Goal: Render the following material again verbatim, leaving nothing out.

Supplied material:
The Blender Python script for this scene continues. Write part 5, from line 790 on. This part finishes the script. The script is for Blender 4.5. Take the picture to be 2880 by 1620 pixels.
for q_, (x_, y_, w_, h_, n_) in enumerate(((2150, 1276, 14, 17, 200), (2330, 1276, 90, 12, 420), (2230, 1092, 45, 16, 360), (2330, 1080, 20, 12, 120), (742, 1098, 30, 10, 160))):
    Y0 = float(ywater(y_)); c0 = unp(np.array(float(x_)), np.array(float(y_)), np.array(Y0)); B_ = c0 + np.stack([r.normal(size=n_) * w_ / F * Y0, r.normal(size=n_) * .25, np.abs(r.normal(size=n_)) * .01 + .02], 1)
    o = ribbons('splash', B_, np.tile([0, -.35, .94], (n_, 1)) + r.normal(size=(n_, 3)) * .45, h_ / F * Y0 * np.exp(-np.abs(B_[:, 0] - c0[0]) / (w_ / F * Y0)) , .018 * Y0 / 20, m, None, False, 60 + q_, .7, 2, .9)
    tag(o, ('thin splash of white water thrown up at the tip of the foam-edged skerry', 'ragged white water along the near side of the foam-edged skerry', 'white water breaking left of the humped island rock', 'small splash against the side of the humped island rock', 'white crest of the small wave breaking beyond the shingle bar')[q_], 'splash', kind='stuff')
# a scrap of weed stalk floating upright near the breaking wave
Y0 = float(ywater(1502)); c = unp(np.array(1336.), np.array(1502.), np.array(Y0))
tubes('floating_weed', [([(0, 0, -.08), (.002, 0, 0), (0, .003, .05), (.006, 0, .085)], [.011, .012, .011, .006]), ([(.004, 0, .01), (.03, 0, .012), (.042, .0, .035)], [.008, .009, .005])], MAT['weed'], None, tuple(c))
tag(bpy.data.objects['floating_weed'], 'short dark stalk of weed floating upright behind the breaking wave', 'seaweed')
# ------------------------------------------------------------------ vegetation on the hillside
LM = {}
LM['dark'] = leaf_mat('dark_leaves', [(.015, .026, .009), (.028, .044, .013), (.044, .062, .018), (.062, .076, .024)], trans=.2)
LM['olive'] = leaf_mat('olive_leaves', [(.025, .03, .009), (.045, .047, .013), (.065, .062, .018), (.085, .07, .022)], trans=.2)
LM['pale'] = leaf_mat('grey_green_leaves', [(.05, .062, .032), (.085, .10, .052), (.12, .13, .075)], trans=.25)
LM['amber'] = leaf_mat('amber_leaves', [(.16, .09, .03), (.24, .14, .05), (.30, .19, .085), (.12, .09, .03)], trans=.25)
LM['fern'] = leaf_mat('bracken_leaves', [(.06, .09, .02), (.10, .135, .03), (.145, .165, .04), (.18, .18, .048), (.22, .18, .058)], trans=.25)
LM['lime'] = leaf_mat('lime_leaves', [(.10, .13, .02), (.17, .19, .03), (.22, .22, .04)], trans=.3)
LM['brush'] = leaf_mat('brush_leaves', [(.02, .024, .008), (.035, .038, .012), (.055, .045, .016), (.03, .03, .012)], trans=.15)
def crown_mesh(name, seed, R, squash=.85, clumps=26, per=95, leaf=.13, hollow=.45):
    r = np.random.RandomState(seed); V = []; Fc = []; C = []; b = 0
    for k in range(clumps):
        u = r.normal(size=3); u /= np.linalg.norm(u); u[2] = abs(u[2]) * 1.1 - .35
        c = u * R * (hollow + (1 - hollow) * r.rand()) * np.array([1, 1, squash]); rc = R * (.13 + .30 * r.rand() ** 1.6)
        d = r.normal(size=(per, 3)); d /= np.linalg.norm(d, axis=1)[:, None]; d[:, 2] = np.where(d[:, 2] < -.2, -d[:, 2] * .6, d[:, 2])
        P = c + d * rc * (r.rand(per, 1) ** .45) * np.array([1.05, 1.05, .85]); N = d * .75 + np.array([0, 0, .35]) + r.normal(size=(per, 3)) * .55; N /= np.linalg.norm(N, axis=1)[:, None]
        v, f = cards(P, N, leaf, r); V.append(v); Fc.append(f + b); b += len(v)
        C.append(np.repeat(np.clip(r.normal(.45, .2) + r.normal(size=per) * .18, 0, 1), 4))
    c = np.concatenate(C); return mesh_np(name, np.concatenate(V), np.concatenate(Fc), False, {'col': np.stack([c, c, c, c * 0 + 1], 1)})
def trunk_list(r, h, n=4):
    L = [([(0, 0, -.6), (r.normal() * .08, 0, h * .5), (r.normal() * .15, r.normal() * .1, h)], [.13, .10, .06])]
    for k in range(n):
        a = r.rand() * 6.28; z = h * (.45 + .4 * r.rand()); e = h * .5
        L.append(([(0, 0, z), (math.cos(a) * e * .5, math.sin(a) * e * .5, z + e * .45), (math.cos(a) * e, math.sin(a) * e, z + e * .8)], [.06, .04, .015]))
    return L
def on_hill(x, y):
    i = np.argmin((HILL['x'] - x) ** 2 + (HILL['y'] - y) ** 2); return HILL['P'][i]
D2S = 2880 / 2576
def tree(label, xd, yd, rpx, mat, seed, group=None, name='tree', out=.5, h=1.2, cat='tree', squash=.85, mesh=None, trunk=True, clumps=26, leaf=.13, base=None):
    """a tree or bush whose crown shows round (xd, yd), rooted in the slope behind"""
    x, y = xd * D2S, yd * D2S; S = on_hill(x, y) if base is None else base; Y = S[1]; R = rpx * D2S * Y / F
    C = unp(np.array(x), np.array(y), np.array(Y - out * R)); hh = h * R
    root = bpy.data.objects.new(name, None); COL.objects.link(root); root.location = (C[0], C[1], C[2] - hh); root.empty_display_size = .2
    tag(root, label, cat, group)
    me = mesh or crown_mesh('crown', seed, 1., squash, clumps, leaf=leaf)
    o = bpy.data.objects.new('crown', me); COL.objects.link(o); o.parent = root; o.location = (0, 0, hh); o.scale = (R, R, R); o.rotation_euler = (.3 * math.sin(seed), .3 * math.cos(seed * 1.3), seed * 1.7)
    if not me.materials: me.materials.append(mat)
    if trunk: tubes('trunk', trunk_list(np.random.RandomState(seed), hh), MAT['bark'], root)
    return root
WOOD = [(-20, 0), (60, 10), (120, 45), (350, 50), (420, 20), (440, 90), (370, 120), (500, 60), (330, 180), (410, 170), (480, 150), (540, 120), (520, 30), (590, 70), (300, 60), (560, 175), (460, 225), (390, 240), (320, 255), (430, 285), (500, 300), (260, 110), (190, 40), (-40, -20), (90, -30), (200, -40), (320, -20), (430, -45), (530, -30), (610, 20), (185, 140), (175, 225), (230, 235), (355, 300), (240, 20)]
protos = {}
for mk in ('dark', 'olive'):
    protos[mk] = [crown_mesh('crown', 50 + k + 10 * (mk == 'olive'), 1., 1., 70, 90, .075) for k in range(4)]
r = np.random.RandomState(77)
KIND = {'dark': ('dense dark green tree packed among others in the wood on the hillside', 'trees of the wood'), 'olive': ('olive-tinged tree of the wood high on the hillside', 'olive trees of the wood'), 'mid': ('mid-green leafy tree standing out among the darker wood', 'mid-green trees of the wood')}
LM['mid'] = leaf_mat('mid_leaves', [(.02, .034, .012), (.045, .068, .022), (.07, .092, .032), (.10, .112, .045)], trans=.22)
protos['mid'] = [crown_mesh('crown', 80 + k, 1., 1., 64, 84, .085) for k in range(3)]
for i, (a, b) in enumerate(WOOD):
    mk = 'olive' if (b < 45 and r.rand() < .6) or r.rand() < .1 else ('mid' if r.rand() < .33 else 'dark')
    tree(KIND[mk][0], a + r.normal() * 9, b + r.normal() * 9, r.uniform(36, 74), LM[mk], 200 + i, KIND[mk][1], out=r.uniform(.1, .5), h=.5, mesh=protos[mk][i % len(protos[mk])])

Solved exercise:
The Blender Python script for this scene continues. Write part 5, from line 790 on. This part finishes the script. The script is for Blender 4.5. Take the picture to be 2880 by 1620 pixels.
for q_, (x_, y_, w_, h_, n_) in enumerate(((2150, 1276, 14, 17, 200), (2330, 1276, 90, 12, 420), (2230, 1092, 45, 16, 360), (2330, 1080, 20, 12, 120), (742, 1098, 30, 10, 160))):
    Y0 = float(ywater(y_)); c0 = unp(np.array(float(x_)), np.array(float(y_)), np.array(Y0)); B_ = c0 + np.stack([r.normal(size=n_) * w_ / F * Y0, r.normal(size=n_) * .25, np.abs(r.normal(size=n_)) * .01 + .02], 1)
    o = ribbons('splash', B_, np.tile([0, -.35, .94], (n_, 1)) + r.normal(size=(n_, 3)) * .45, h_ / F * Y0 * np.exp(-np.abs(B_[:, 0] - c0[0]) / (w_ / F * Y0)) , .018 * Y0 / 20, m, None, False, 60 + q_, .7, 2, .9)
    tag(o, ('thin splash of white water thrown up at the tip of the foam-edged skerry', 'ragged white water along the near side of the foam-edged skerry', 'white water breaking left of the humped island rock', 'small splash against the side of the humped island rock', 'white crest of the small wave breaking beyond the shingle bar')[q_], 'splash', kind='stuff')
# a scrap of weed stalk floating upright near the breaking wave
Y0 = float(ywater(1502)); c = unp(np.array(1336.), np.array(1502.), np.array(Y0))
tubes('floating_weed', [([(0, 0, -.08), (.002, 0, 0), (0, .003, .05), (.006, 0, .085)], [.011, .012, .011, .006]), ([(.004, 0, .01), (.03, 0, .012), (.042, .0, .035)], [.008, .009, .005])], MAT['weed'], None, tuple(c))
tag(bpy.data.objects['floating_weed'], 'short dark stalk of weed floating upright behind the breaking wave', 'seaweed')
# ------------------------------------------------------------------ vegetation on the hillside
LM = {}
LM['dark'] = leaf_mat('dark_leaves', [(.015, .026, .009), (.028, .044, .013), (.044, .062, .018), (.062, .076, .024)], trans=.2)
LM['olive'] = leaf_mat('olive_leaves', [(.025, .03, .009), (.045, .047, .013), (.065, .062, .018), (.085, .07, .022)], trans=.2)
LM['pale'] = leaf_mat('grey_green_leaves', [(.05, .062, .032), (.085, .10, .052), (.12, .13, .075)], trans=.25)
LM['amber'] = leaf_mat('amber_leaves', [(.16, .09, .03), (.24, .14, .05), (.30, .19, .085), (.12, .09, .03)], trans=.25)
LM['fern'] = leaf_mat('bracken_leaves', [(.06, .09, .02), (.10, .135, .03), (.145, .165, .04), (.18, .18, .048), (.22, .18, .058)], trans=.25)
LM['lime'] = leaf_mat('lime_leaves', [(.10, .13, .02), (.17, .19, .03), (.22, .22, .04)], trans=.3)
LM['brush'] = leaf_mat('brush_leaves', [(.02, .024, .008), (.035, .038, .012), (.055, .045, .016), (.03, .03, .012)], trans=.15)
def crown_mesh(name, seed, R, squash=.85, clumps=26, per=95, leaf=.13, hollow=.45):
    r = np.random.RandomState(seed); V = []; Fc = []; C = []; b = 0
    for k in range(clumps):
        u = r.normal(size=3); u /= np.linalg.norm(u); u[2] = abs(u[2]) * 1.1 - .35
        c = u * R * (hollow + (1 - hollow) * r.rand()) * np.array([1, 1, squash]); rc = R * (.13 + .30 * r.rand() ** 1.6)
        d = r.normal(size=(per, 3)); d /= np.linalg.norm(d, axis=1)[:, None]; d[:, 2] = np.where(d[:, 2] < -.2, -d[:, 2] * .6, d[:, 2])
        P = c + d * rc * (r.rand(per, 1) ** .45) * np.array([1.05, 1.05, .85]); N = d * .75 + np.array([0, 0, .35]) + r.normal(size=(per, 3)) * .55; N /= np.linalg.norm(N, axis=1)[:, None]
        v, f = cards(P, N, leaf, r); V.append(v); Fc.append(f + b); b += len(v)
        C.append(np.repeat(np.clip(r.normal(.45, .2) + r.normal(size=per) * .18, 0, 1), 4))
    c = np.concatenate(C); return mesh_np(name, np.concatenate(V), np.concatenate(Fc), False, {'col': np.stack([c, c, c, c * 0 + 1], 1)})
def trunk_list(r, h, n=4):
    L = [([(0, 0, -.6), (r.normal() * .08, 0, h * .5), (r.normal() * .15, r.normal() * .1, h)], [.13, .10, .06])]
    for k in range(n):
        a = r.rand() * 6.28; z = h * (.45 + .4 * r.rand()); e = h * .5
        L.append(([(0, 0, z), (math.cos(a) * e * .5, math.sin(a) * e * .5, z + e * .45), (math.cos(a) * e, math.sin(a) * e, z + e * .8)], [.06, .04, .015]))
    return L
def on_hill(x, y):
    i = np.argmin((HILL['x'] - x) ** 2 + (HILL['y'] - y) ** 2); return HILL['P'][i]
D2S = 2880 / 2576
def tree(label, xd, yd, rpx, mat, seed, group=None, name='tree', out=.5, h=1.2, cat='tree', squash=.85, mesh=None, trunk=True, clumps=26, leaf=.13, base=None):
    """a tree or bush whose crown shows round (xd, yd), rooted in the slope behind"""
    x, y = xd * D2S, yd * D2S; S = on_hill(x, y) if base is None else base; Y = S[1]; R = rpx * D2S * Y / F
    C = unp(np.array(x), np.array(y), np.array(Y - out * R)); hh = h * R
    root = bpy.data.objects.new(name, None); COL.objects.link(root); root.location = (C[0], C[1], C[2] - hh); root.empty_display_size = .2
    tag(root, label, cat, group)
    me = mesh or crown_mesh('crown', seed, 1., squash, clumps, leaf=leaf)
    o = bpy.data.objects.new('crown', me); COL.objects.link(o); o.parent = root; o.location = (0, 0, hh); o.scale = (R, R, R); o.rotation_euler = (.3 * math.sin(seed), .3 * math.cos(seed * 1.3), seed * 1.7)
    if not me.materials: me.materials.append(mat)
    if trunk: tubes('trunk', trunk_list(np.random.RandomState(seed), hh), MAT['bark'], root)
    return root
WOOD = [(-20, 0), (60, 10), (120, 45), (350, 50), (420, 20), (440, 90), (370, 120), (500, 60), (330, 180), (410, 170), (480, 150), (540, 120), (520, 30), (590, 70), (300, 60), (560, 175), (460, 225), (390, 240), (320, 255), (430, 285), (500, 300), (260, 110), (190, 40), (-40, -20), (90, -30), (200, -40), (320, -20), (430, -45), (530, -30), (610, 20), (185, 140), (175, 225), (230, 235), (355, 300), (240, 20)]
protos = {}
for mk in ('dark', 'olive'):
    protos[mk] = [crown_mesh('crown', 50 + k + 10 * (mk == 'olive'), 1., 1., 70, 90, .075) for k in range(4)]
r = np.random.RandomState(77)
KIND = {'dark': ('dense dark green tree packed among others in the wood on the hillside', 'trees of the wood'), 'olive': ('olive-tinged tree of the wood high on the hillside', 'olive trees of the wood'), 'mid': ('mid-green leafy tree standing out among the darker wood', 'mid-green trees of the wood')}
LM['mid'] = leaf_mat('mid_leaves', [(.02, .034, .012), (.045, .068, .022), (.07, .092, .032), (.10, .112, .045)], trans=.22)
protos['mid'] = [crown_mesh('crown', 80 + k, 1., 1., 64, 84, .085) for k in range(3)]
for i, (a, b) in enumerate(WOOD):
    mk = 'olive' if (b < 45 and r.rand() < .6) or r.rand() < .1 else ('mid' if r.rand() < .33 else 'dark')
    tree(KIND[mk][0], a + r.normal() * 9, b + r.normal() * 9, r.uniform(36, 74), LM[mk], 200 + i, KIND[mk][1], out=r.uniform(.1, .5), h=.5, mesh=protos[mk][i % len(protos[mk])])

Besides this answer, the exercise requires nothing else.